# start of Information supplied

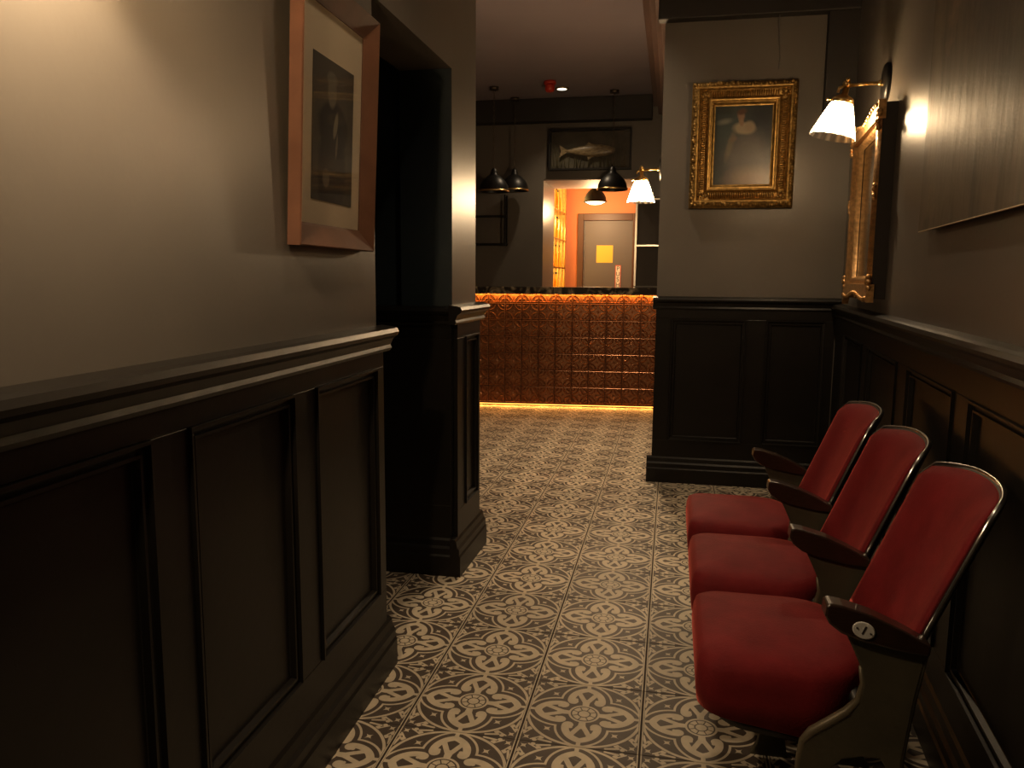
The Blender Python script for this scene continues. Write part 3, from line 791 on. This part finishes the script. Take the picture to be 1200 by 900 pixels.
for c in range(15):
    for r_ in range(7):
        if r_ < 6:
            if full is None: full = bar_tile(-TB / 2, TB / 2).build('tile', M['copper'], bar); o = full
            else: o = full.copy(); COL.objects.link(o)
        else:
            if half is None: half = bar_tile(-TB / 2, 0.0).build('tile', M['copper'], bar); o = half
            else: o = half.copy(); COL.objects.link(o)
        o.location = ((c + 0.5) * TB - 0.03, 0.034 + (r_ + 0.5) * TB, 0.0)
MB().box(0, BL, 0.022, 0.034, -0.012, 0.010).build('base_trim', M['copper_dark'], bar)
MB().box(0, BL, 1.0966, 1.0979, 0.010, 0.016).build('upper_led_strip', M['led'], bar)
MB().box(0, BL, 0.012, 0.020, -0.02, -0.004).build('lower_led_strip', M['led'], bar)
def area(name, mw, sx, sy, e, col):
    L = bpy.data.lights.new(name, 'AREA'); L.shape = 'RECTANGLE'; L.size = sx; L.size_y = sy; L.energy = e; L.color = col
    o = bpy.data.objects.new(name, L); COL.objects.link(o); o.matrix_world = mw; return o
# LED tapes: one under the marble lip washing down, one under the tiles washing the floor
area('upper_led_light', mwB @ Matrix.Translation((BL / 2, 1.0965, 0.030)) @ Matrix.Rotation(-PI / 2 + 0.45, 4, 'X'), BL, 0.006, LED_TOP, LED)
area('lower_led_light', mwB @ Matrix.Translation((BL / 2, 0.021, 0.006)) @ Matrix.Rotation(-PI / 2 - 0.75, 4, 'X'), BL, 0.006, LED_BASE, LED)

# ------------------------------------------------------------------ pendants over the bar
def pendant(name, loc, label, lit=False, top=CEIL, r=0.165):
    t = empty(name, loc); x, y, z = loc
    tag(t, label, 'pendant lamp', 'dome pendant lamps over and behind the bar')
    prof = [(r, 0.0), (r - 0.004, 0.018), (r * 0.93, 0.06), (r * 0.76, 0.11), (r * 0.48, 0.155), (r * 0.26, 0.175), (r * 0.22, 0.20), (0.03, 0.225), (0.012, 0.245)]
    MB().lathe(prof, 32, close=False).build('dome', M['black'], t)
    MB().lathe([(r - 0.001, -0.006), (r + 0.003, 0.0), (r + 0.002, 0.012), (r - 0.002, 0.012)], 32, close=False).build('rim', M['brass'] if not lit else M['black'], t)
    H = top - z
    mb = MB(); n = int((H - 0.26) / 0.045)
    for k in range(n):
        zz = 0.25 + 0.045 * k
        pts = [(0.009 * math.cos(a), 0.0, zz + 0.024 + 0.026 * math.sin(a)) if k % 2 else (0.0, 0.009 * math.cos(a), zz + 0.024 + 0.026 * math.sin(a)) for a in [PI * 2 * q / 8 for q in range(9)]]
        mb.tube(pts, 0.0028, 5, cap=False)
    mb.build('chain', M['bronze'], t)
    MB().lathe([(0.05, H - 0.03), (0.045, H - 0.012), (0.05, H)], 20).build('ceiling_rose', M['bronze'], t)
    if lit:
        MB().lathe([(r * 0.92, 0.012), (r * 0.9, 0.004), (r * 0.5, -0.028), (0.004, -0.036)], 24).build('diffuser', M['bulb_soft'], t)
        L = bpy.data.lights.new('pendant_light', 'POINT'); L.energy = P_CORR; L.color = (1.0, 0.62, 0.30); L.shadow_soft_size = 0.08
        lo = bpy.data.objects.new('pendant_light', L); COL.objects.link(lo); lo.parent = t; lo.location = (0, 0, -0.12)
    else:
        MB().lathe([(0.02, 0.14), (0.034, 0.09), (0.036, 0.07), (0.02, 0.04), (0.002, 0.034)], 12).build('bulb', M['white_plate'], t)
    return t
pendant('pendant_lamp', (-0.676, 8.8, 2.21), 'unlit dark dome pendant hanging in front of the lit opening')
pendant('pendant_lamp', (-1.92, 8.45, 2.17), 'unlit dark dome pendant with brass rim, left over the bar')
pendant('pendant_lamp', (-1.80, 8.98, 2.235), 'unlit dark dome pendant partly hidden behind the left brass rimmed one')
pendant('pendant_lamp', (-1.035, 10.6, 2.25), 'glowing dome pendant in the orange corridor', lit=True, top=2.62, r=0.15)

# ------------------------------------------------------------------ fish case above the opening
t = empty('fish_case', mw=wallframe((-1.43, BY, 2.47), (0, -1, 0)))
tag(t, 'glazed display case with a mounted fish above the lit opening', 'display case')
Wd, Hd = 0.93, 0.45
MB().box(0, Wd, 0, Hd, 0.0, 0.008).build('back_board', mat('murky_case_backing', (0.075, 0.066, 0.042), 0.8, vary=0.4, scale=6), t)
MB().sweep_rect(0, Wd, 0, Hd, [(0, 0.0), (0, 0.10), (0.018, 0.10), (0.018, 0.008)]).build('case_frame', M['black'], t)
fp = MB(); n = 14
def fish_r(u): return 0.075 * math.sin(PI * min(1, u * 1.02 + 0.02)) ** 0.75 * (1 - 0.55 * u) + 0.012
ring = []
L0 = 0.56
vs = []; fs = []
for i in range(n + 1):
    u = i / n; r = fish_r(u)
    for k in range(12):
        a = 2 * PI * k / 12; vs.append((Wd * 0.80 - u * L0, Hd * 0.47 + r * math.sin(a) * (1.0), 0.05 + 0.40 * r * math.cos(a)))
for i in range(n):
    for k in range(12): fs.append((i * 12 + k, i * 12 + (k + 1) % 12, (i + 1) * 12 + (k + 1) % 12, (i + 1) * 12 + k))
fs.append(tuple(range(12))); fs.append(tuple(n * 12 + k for k in range(12)))
fishb = fp.add(vs, fs, True).build('fish', M['fish'], t)
xt = Wd * 0.80 - L0; yc = Hd * 0.47
MB().prism([(xt + 0.02, yc + 0.012), (xt - 0.07, yc + 0.07), (xt - 0.05, yc), (xt - 0.07, yc - 0.07), (xt + 0.02, yc - 0.012)], 0.046, 0.054).build('tail', M['fish'], fishb)
MB().prism([(xt + 0.36, yc + 0.055), (xt + 0.26, yc + 0.095), (xt + 0.22, yc + 0.045)], 0.047, 0.053).prism([(xt + 0.33, yc - 0.06), (xt + 0.26, yc - 0.10), (xt + 0.25, yc - 0.05)], 0.047, 0.053).build('fin', M['fish'], fishb)
rd = MB(); rr = random.Random(5)
for i in range(40):
    x = rr.uniform(0.05, Wd - 0.05); h = rr.uniform(0.06, 0.3); b_ = rr.uniform(-0.05, 0.05)
    rd.tube([(x, 0.02, 0.02), (x + b_ * 0.4, h * 0.6, 0.022), (x + b_, h, 0.02)], [0.004, 0.003, 0.001], 4)
ro = rd.build('reeds', M['reed'], t); ro['kind'] = 'stuff'
MB().box(0.019, Wd - 0.019, 0.019, Hd - 0.019, 0.094, 0.096).build('glass', M['pane'], t)

# ------------------------------------------------------------------ shelf frames on the far wall
def shelf(label, x0, x1, z0, z1, levels, m, board_m, dep=0.14, back=False):
    t = empty('wall_shelf', mw=wallframe((x0, BY, z0), (0, -1, 0)))
    tag(t, label, 'shelf')
    W_, H_ = x1 - x0, z1 - z0
    if back: MB().box(0.0, W_, 0, H_, 0.0, 0.006).build('back_board', M['dark_board'], t)
    for x in (0.008, W_ - 0.008): 
        for z in (0.016, dep): MB().box(x - 0.008, x + 0.008, 0, H_, z - 0.008, z + 0.008).build('upright', m, t)
    for lv in levels: MB().box(0.0, W_, lv - z0 - 0.008, lv - z0 + 0.008, 0.0, dep + 0.01).build('shelf_board', board_m, t)
    return t
shelf('metal rod shelf frame on dark wall right of the lit opening', OR + 0.0, -0.13, 1.17, 2.17, [1.62, 2.13], M['steel_rod'], M['steel_rod'], back=True)
shelf('dark wall shelf below the left pendants behind the bar', -2.75, -1.92, 1.62, 2.2, [1.64, 1.96], M['black'], M['black'])

# ------------------------------------------------------------------ lit bottle shelves in the back corridor
t = empty('bottle_rack', mw=wallframe((-1.85, 10.12, 0), (1, 0, 0)))
tag(t, 'backlit bottle shelving against the left corridor wall', 'shelving')
RL = 1.25
MB().box(0, RL, 0.9, 2.6, 0.0, 0.03).build('backlight_panel', M['shelf_glow'], t)
for x in (0.0, RL - 0.02): MB().box(x, x + 0.02, 0.0, 2.6, 0.03, 0.33).build('side_panel', M['gold'], t)
lv = [1.02, 1.40, 1.78, 2.16]
for z in lv: MB().box(0.02, RL - 0.02, z - 0.02, z, 0.03, 0.33).build('shelf_board', M['gold'], t)
for k in range(4): MB().tube([(0.32 * k + 0.15, 0.9, 0.335), (0.32 * k + 0.15, 2.6, 0.335)], 0.007, 6).build('brass_rod', M['brass'], t)
b0 = None
rr = random.Random(11)
NTH = ['first', 'second', 'third', 'fourth', 'fifth']; WH = ['bottom', 'second lowest', 'second highest', 'top']
for li, z in enumerate(lv):
    for k in range(5):
        if b0 is None:
            b0 = empty('bottle'); MB().lathe([(0.038, 0.0), (0.040, 0.01), (0.040, 0.17), (0.030, 0.20), (0.015, 0.225), (0.015, 0.285), (0.017, 0.29)], 16).build('body', M['bottle'], b0)
            MB().lathe([(0.0175, 0.285), (0.0175, 0.31)], 12).build('stopper', M['black'], b0); b = b0
            tag(b0, 'amber lit bottle on the backlit corridor shelving', 'bottle', 'bottles on the backlit corridor shelving')
        else: b = copy_tree(b0)
        b['label'] = 'amber lit bottle, %s from the opening on the %s shelf of the backlit rack' % (NTH[k], WH[li])
        b.location = (-1.85 + 0.22 + rr.uniform(-0.03, 0.05), 10.12 + 0.14 + 0.23 * k, z + 0.0015)

# ------------------------------------------------------------------ door at the corridor end
d = empty('door_1', mw=wallframe((-1.36, 11.5, 0), (0, -1, 0))); d['kind'] = 'structure'
DW, DH = 0.86, 2.17
fr = MB().box(0, 0.085, 0, DH, 0.0, 0.06).box(DW - 0.075, DW, 0, DH, 0.0, 0.06).box(0.085, DW - 0.075, DH - 0.10, DH, 0.0, 0.06)
fr.build('door_frame', M['door_frame'], d, bevel=0.006)
MB().box(0.088, DW - 0.078, 0.005, DH - 0.103, 0.0, 0.035).build('door_leaf', M['door'], d)
MB().box(0.094, 0.102, 0.4, DH - 0.16, 0.035, 0.045).build('edge_strip', M['chrome'], d)
MB().box(0.275, 0.51, 1.475, 1.72, 0.035, 0.037).build('notice', M['yellow_paper'], d)['label'] = 'square yellow paper notice'
sg = MB().box(0.55, 0.63, 1.10, 1.44, 0.035, 0.040).build('push_sign', M['sign_red'], d); sg['label'] = 'red bordered vertical PUSH sign'
MB().box(0.560, 0.620, 1.112, 1.428, 0.040, 0.0405).build('sign_face', M['sign_white'], sg)
for i, ch in enumerate('PUSH'):
    me = text_mesh(ch, 0.085); me.materials.append(M['sign_dark'])
    o = link('letter', me, sg); o.location = (0.59, 1.39 - i * 0.077, 0.0412)

# ------------------------------------------------------------------ ceiling fittings
t = empty('fire_alarm', (-1.30, 8.3, CEIL))
tag(t, 'round red alarm sounder on the bar room ceiling', 'alarm')
MB().lathe([(0.062, 0.0), (0.062, -0.03), (0.058, -0.032)], 24).build('base', M['red_plastic'], t)
MB().lathe([(0.046, -0.032), (0.05, -0.05), (0.05, -0.085), (0.036, -0.105), (0.01, -0.11)], 24).build('horn', M['red_plastic'], t)
def downlight(x, y, label, e, r=0.072, size=1.9):
    t = empty('downlight', (x, y, CEIL)); tag(t, label, 'ceiling light', 'small round ceiling downlights')
    MB().lathe([(r, 0.0), (r, -0.008), (r * 0.75, -0.010)], 24).build('bezel', M['brass'], t)
    MB().lathe([(r * 0.72, -0.006), (r * 0.72, -0.0105)], 24).build('lens', M['downlight'], t)
    L = bpy.data.lights.new('downlight_light', 'SPOT'); L.energy = e; L.color = (1.0, 0.76, 0.50); L.spot_size = size; L.spot_blend = 0.8; L.shadow_soft_size = 0.045
    o = bpy.data.objects.new('downlight_light', L); COL.objects.link(o); o.parent = t; o.location = (0, 0, -0.03)
downlight(-1.22, 8.62, 'small round downlight in the bar room ceiling beside the red alarm', P_DOWN[0])
downlight(-0.42, 4.35, 'added out-of-view fill downlight in the ceiling between the two facing piers', P_DOWN[1], size=1.7)  # added fill light above the view, brightens the floor before the bar room
downlight(-0.20, 1.95, 'added out-of-view fill downlight in the corridor ceiling over the theatre seats', P_DOWN[2], size=1.7)  # added unseen fill for the near floor and seat tops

# end of Information supplied

▸ Work required
Begin at the first line of the material and copy each line exactly through the one containing "area('lower_led_light', mwB @". Omit pictures.

▸ Response below
The Blender Python script for this scene continues. Write part 3, from line 791 on. This part finishes the script. Take the picture to be 1200 by 900 pixels.
for c in range(15):
    for r_ in range(7):
        if r_ < 6:
            if full is None: full = bar_tile(-TB / 2, TB / 2).build('tile', M['copper'], bar); o = full
            else: o = full.copy(); COL.objects.link(o)
        else:
            if half is None: half = bar_tile(-TB / 2, 0.0).build('tile', M['copper'], bar); o = half
            else: o = half.copy(); COL.objects.link(o)
        o.location = ((c + 0.5) * TB - 0.03, 0.034 + (r_ + 0.5) * TB, 0.0)
MB().box(0, BL, 0.022, 0.034, -0.012, 0.010).build('base_trim', M['copper_dark'], bar)
MB().box(0, BL, 1.0966, 1.0979, 0.010, 0.016).build('upper_led_strip', M['led'], bar)
MB().box(0, BL, 0.012, 0.020, -0.02, -0.004).build('lower_led_strip', M['led'], bar)
def area(name, mw, sx, sy, e, col):
    L = bpy.data.lights.new(name, 'AREA'); L.shape = 'RECTANGLE'; L.size = sx; L.size_y = sy; L.energy = e; L.color = col
    o = bpy.data.objects.new(name, L); COL.objects.link(o); o.matrix_world = mw; return o
# LED tapes: one under the marble lip washing down, one under the tiles washing the floor
area('upper_led_light', mwB @ Matrix.Translation((BL / 2, 1.0965, 0.030)) @ Matrix.Rotation(-PI / 2 + 0.45, 4, 'X'), BL, 0.006, LED_TOP, LED)
area('lower_led_light', mwB @ Matrix.Translation((BL / 2, 0.021, 0.006)) @ Matrix.Rotation(-PI / 2 - 0.75, 4, 'X'), BL, 0.006, LED_BASE, LED)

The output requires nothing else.